§ **EXERCISE INPUTS**

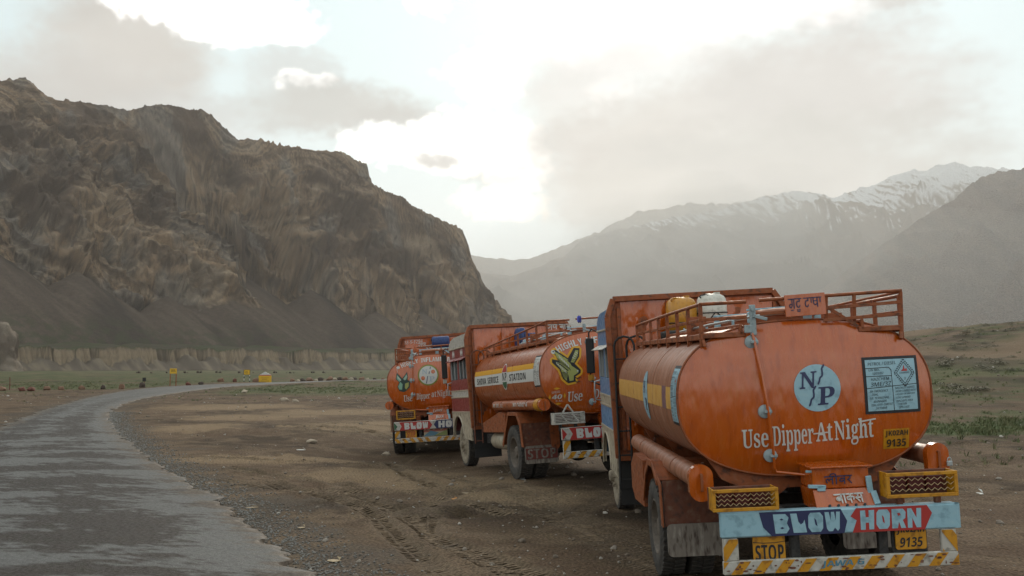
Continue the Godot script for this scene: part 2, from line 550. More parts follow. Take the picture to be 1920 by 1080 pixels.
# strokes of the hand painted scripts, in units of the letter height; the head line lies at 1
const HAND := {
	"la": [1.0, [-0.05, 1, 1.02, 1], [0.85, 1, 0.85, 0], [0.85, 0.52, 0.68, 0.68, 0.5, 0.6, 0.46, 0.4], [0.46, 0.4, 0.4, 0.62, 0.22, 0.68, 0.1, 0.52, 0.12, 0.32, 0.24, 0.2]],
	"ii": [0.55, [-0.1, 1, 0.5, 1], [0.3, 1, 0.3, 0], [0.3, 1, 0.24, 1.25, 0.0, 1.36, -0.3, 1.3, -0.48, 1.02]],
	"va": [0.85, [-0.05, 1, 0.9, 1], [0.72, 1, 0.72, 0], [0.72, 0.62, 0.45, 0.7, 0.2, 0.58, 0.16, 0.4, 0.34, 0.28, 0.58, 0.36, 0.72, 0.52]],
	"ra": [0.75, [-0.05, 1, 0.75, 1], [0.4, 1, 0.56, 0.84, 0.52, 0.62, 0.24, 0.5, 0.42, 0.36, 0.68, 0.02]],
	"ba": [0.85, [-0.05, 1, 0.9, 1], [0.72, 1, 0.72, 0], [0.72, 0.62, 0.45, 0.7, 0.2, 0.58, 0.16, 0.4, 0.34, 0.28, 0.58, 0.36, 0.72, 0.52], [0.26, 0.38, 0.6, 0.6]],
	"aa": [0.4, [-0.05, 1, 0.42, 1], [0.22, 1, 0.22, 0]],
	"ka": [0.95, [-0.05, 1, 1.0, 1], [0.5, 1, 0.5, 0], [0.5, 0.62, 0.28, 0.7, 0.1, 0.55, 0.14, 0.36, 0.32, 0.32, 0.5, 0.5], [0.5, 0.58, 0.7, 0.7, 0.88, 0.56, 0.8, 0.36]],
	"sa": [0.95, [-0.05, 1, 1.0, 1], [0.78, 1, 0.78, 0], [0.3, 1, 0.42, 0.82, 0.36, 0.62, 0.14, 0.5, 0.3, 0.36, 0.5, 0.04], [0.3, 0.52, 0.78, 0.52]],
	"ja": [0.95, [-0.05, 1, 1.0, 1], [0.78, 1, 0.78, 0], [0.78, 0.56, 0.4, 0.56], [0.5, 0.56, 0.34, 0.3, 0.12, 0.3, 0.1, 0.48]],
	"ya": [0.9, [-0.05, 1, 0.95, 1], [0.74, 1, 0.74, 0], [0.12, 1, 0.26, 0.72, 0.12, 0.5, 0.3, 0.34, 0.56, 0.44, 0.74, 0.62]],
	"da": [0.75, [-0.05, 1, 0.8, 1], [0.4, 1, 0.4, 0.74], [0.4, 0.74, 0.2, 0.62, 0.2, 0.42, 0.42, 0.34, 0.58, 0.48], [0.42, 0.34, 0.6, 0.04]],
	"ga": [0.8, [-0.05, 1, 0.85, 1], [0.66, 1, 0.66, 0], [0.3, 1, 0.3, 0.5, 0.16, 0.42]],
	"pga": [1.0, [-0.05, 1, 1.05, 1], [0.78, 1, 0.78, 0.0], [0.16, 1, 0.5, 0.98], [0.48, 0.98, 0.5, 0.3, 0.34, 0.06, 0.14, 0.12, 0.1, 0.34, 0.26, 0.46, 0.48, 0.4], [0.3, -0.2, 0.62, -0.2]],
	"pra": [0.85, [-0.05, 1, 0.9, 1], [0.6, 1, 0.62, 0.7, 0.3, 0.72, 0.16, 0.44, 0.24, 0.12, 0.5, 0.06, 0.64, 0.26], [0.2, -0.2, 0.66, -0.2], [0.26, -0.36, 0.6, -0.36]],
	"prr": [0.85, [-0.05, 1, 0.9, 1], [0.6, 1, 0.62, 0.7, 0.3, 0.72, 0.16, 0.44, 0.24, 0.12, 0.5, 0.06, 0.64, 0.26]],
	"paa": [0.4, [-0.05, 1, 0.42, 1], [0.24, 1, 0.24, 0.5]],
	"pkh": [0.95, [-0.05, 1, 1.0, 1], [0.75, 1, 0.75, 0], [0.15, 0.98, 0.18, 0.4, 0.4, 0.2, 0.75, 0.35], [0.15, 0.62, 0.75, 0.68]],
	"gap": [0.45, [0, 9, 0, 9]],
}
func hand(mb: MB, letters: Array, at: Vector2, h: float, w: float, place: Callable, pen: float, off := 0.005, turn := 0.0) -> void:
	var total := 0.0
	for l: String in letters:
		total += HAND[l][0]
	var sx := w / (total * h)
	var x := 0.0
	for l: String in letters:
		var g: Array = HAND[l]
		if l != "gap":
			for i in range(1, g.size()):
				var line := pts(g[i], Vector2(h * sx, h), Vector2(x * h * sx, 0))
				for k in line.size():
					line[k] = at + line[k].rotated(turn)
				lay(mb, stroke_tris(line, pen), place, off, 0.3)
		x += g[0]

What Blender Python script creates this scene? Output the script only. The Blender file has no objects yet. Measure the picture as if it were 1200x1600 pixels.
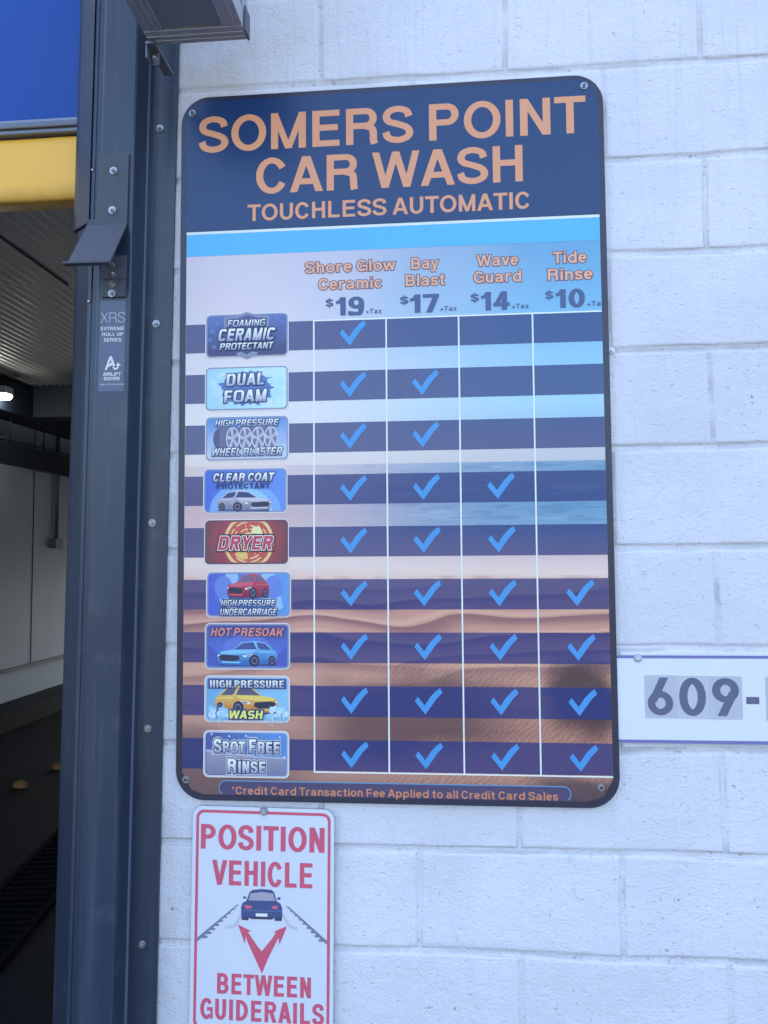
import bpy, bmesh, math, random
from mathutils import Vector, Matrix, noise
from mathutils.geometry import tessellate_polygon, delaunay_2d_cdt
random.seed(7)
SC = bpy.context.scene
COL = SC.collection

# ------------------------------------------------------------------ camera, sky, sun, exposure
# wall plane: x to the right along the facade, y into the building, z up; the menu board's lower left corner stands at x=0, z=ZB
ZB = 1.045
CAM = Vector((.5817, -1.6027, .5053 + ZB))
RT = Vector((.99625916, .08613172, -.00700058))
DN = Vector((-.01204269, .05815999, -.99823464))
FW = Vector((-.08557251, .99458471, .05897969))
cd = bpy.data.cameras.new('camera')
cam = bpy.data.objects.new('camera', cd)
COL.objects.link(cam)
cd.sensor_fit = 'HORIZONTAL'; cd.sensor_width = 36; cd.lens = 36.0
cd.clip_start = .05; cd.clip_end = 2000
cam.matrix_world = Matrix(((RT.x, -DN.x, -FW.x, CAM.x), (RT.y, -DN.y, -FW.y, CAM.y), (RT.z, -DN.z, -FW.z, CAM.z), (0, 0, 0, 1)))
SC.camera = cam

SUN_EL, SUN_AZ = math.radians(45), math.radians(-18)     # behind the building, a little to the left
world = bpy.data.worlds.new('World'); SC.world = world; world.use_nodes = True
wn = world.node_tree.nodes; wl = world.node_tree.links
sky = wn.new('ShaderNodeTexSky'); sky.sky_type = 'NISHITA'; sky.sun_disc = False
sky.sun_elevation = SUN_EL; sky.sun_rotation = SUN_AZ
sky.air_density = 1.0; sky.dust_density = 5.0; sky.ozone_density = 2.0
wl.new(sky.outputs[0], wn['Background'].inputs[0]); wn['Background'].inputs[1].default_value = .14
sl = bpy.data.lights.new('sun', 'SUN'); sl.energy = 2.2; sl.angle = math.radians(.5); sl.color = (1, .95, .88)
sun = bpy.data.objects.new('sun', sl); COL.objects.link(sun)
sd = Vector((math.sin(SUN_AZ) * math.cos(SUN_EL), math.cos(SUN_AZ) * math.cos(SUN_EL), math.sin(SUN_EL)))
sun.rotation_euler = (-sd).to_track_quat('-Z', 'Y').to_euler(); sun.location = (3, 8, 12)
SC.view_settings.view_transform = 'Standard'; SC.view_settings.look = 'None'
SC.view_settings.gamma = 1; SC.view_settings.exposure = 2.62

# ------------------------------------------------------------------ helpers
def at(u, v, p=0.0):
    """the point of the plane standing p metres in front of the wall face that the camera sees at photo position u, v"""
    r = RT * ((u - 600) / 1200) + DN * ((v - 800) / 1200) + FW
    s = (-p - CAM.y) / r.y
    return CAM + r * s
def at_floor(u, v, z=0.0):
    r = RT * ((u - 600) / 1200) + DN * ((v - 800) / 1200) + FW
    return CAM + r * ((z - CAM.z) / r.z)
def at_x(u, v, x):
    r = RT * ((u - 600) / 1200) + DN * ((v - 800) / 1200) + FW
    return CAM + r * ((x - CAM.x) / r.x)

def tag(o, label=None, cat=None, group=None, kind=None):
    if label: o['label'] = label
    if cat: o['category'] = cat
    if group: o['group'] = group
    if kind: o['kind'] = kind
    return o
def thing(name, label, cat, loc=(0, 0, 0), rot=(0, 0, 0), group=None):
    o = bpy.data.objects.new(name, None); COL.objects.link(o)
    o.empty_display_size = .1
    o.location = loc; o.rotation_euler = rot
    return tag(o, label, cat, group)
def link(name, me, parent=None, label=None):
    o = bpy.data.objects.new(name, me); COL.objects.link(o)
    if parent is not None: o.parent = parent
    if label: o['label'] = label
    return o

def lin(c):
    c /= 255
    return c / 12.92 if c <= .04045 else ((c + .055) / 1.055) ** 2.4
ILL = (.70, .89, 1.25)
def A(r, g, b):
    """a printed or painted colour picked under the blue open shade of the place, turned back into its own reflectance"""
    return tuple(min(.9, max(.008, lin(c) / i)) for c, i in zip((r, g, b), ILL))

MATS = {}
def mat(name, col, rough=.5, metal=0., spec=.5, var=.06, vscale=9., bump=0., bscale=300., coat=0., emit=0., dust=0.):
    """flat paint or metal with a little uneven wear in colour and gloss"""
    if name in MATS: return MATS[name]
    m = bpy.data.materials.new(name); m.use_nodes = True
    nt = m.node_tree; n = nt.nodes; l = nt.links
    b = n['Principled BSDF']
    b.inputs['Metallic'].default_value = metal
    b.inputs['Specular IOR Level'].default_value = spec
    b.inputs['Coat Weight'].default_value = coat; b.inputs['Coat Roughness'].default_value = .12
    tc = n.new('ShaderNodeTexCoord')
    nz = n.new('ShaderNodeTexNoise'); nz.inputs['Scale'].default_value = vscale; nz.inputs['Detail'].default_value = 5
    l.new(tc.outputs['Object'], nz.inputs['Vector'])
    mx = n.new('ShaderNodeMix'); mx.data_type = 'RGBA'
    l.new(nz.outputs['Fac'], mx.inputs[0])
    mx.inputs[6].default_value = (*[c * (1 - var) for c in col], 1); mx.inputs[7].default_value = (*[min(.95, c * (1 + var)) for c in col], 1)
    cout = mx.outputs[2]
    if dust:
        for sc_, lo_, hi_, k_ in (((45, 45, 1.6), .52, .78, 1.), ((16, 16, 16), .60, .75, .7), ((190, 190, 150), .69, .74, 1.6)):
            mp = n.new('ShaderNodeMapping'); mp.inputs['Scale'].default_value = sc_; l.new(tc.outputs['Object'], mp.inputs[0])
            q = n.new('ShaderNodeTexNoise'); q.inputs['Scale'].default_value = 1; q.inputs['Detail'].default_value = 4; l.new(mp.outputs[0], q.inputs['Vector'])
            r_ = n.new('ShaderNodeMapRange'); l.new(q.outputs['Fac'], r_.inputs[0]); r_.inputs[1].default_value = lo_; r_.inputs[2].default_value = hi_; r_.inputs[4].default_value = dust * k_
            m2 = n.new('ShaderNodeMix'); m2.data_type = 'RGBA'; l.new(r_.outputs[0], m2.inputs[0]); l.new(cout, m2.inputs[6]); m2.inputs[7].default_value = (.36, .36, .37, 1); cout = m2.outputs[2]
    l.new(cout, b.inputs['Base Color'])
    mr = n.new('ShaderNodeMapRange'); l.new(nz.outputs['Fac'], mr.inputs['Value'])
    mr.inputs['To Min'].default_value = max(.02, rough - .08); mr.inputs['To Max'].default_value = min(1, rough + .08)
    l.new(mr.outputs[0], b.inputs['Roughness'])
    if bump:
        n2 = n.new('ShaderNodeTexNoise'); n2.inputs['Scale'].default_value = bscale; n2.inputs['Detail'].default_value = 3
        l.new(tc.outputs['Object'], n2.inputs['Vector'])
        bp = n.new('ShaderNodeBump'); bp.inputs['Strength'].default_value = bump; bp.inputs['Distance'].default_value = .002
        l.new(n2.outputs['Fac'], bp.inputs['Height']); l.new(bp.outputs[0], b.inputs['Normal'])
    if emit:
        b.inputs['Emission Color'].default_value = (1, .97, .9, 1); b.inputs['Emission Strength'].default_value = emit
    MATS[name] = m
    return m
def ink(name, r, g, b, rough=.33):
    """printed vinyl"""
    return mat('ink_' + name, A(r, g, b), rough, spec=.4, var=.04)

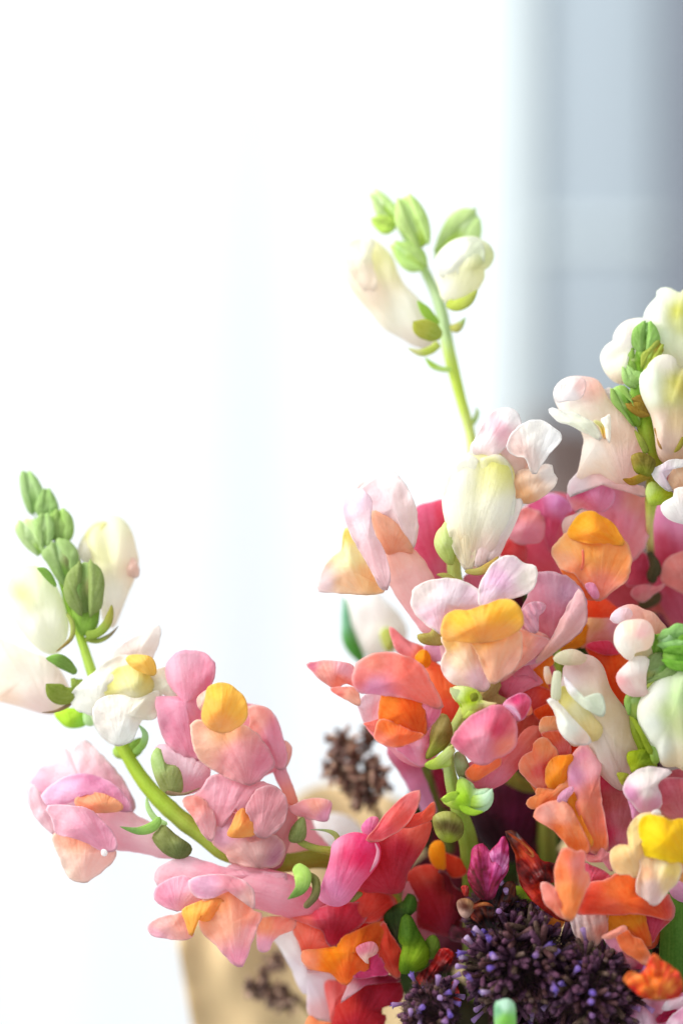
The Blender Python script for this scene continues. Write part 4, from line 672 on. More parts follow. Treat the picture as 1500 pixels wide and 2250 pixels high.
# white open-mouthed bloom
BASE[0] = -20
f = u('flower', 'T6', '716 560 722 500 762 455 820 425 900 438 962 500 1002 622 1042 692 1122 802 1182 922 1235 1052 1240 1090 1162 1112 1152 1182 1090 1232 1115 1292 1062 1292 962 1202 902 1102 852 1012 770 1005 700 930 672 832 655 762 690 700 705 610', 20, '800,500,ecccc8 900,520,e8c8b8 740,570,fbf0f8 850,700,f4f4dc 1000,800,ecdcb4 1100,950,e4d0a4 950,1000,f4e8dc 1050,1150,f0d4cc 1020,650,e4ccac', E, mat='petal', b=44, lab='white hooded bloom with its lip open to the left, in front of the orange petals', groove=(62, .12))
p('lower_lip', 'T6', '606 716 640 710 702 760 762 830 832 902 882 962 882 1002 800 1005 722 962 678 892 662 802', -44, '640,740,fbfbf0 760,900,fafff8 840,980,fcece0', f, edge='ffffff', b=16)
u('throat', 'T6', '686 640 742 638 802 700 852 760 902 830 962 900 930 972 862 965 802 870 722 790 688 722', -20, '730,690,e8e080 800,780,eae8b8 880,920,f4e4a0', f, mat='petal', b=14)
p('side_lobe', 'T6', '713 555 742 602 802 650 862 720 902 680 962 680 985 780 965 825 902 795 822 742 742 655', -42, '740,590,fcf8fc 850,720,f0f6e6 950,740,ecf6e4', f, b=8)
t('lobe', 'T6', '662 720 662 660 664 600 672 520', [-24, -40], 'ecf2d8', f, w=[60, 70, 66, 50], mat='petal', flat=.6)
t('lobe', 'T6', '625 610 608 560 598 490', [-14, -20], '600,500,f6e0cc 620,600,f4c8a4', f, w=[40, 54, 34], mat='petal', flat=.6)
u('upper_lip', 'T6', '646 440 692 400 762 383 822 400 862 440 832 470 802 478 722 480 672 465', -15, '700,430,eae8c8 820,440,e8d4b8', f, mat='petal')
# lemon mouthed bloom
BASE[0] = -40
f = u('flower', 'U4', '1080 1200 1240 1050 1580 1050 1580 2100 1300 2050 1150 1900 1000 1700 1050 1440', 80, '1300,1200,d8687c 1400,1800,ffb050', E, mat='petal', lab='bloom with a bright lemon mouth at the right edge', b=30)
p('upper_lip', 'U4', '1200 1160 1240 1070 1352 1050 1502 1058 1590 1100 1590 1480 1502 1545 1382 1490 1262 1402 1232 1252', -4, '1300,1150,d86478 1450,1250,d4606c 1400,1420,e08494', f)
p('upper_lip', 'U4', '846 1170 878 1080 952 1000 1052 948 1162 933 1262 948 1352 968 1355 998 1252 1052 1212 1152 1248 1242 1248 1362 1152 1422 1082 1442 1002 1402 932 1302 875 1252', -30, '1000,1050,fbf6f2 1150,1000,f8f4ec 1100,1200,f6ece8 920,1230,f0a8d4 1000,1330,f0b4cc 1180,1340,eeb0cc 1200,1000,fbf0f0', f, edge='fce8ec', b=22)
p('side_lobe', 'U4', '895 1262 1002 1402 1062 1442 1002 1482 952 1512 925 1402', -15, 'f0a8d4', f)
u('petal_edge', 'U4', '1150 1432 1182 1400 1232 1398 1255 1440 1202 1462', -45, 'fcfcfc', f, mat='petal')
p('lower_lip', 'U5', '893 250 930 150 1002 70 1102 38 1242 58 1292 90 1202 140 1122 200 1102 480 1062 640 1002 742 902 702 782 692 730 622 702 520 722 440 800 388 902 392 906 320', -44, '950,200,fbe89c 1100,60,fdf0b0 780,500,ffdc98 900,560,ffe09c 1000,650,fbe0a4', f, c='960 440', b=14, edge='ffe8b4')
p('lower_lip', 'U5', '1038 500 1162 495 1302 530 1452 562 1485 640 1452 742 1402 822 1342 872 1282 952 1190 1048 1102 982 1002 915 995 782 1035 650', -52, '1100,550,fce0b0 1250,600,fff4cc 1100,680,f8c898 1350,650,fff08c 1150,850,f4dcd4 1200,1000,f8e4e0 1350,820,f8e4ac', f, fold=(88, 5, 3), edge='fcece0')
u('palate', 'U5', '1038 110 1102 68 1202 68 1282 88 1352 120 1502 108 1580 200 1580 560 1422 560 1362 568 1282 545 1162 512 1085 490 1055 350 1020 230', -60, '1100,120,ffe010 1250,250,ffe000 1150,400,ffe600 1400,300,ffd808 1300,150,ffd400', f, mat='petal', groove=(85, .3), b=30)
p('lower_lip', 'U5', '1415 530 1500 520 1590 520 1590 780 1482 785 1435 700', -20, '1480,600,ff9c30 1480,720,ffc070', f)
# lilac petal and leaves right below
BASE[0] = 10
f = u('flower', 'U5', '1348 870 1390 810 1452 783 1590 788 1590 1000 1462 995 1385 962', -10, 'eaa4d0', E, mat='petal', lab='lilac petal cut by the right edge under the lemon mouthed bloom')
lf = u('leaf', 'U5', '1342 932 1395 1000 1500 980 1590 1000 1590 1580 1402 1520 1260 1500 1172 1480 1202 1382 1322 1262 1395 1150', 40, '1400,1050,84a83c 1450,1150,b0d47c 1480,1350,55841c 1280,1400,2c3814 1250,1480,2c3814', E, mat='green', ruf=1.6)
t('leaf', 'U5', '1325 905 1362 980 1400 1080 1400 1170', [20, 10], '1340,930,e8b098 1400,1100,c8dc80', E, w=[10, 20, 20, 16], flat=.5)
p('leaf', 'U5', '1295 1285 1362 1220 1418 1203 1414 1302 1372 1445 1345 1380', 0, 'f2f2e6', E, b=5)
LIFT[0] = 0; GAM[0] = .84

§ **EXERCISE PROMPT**
Using the data above, which lines fall from the one with "What Blender Python" through the one with "COL = SC.collection"? Repeat them exactly, ends included, minus any pictures.

§ **TASK RESULT**
What Blender Python script creates this scene? Output the script only. The Blender file has no objects yet. Measure the picture as if it were 1200x1600 pixels.
import bpy, bmesh, math, random
from mathutils import Vector, Matrix, noise
from mathutils.geometry import tessellate_polygon, delaunay_2d_cdt
random.seed(7)
SC = bpy.context.scene
COL = SC.collection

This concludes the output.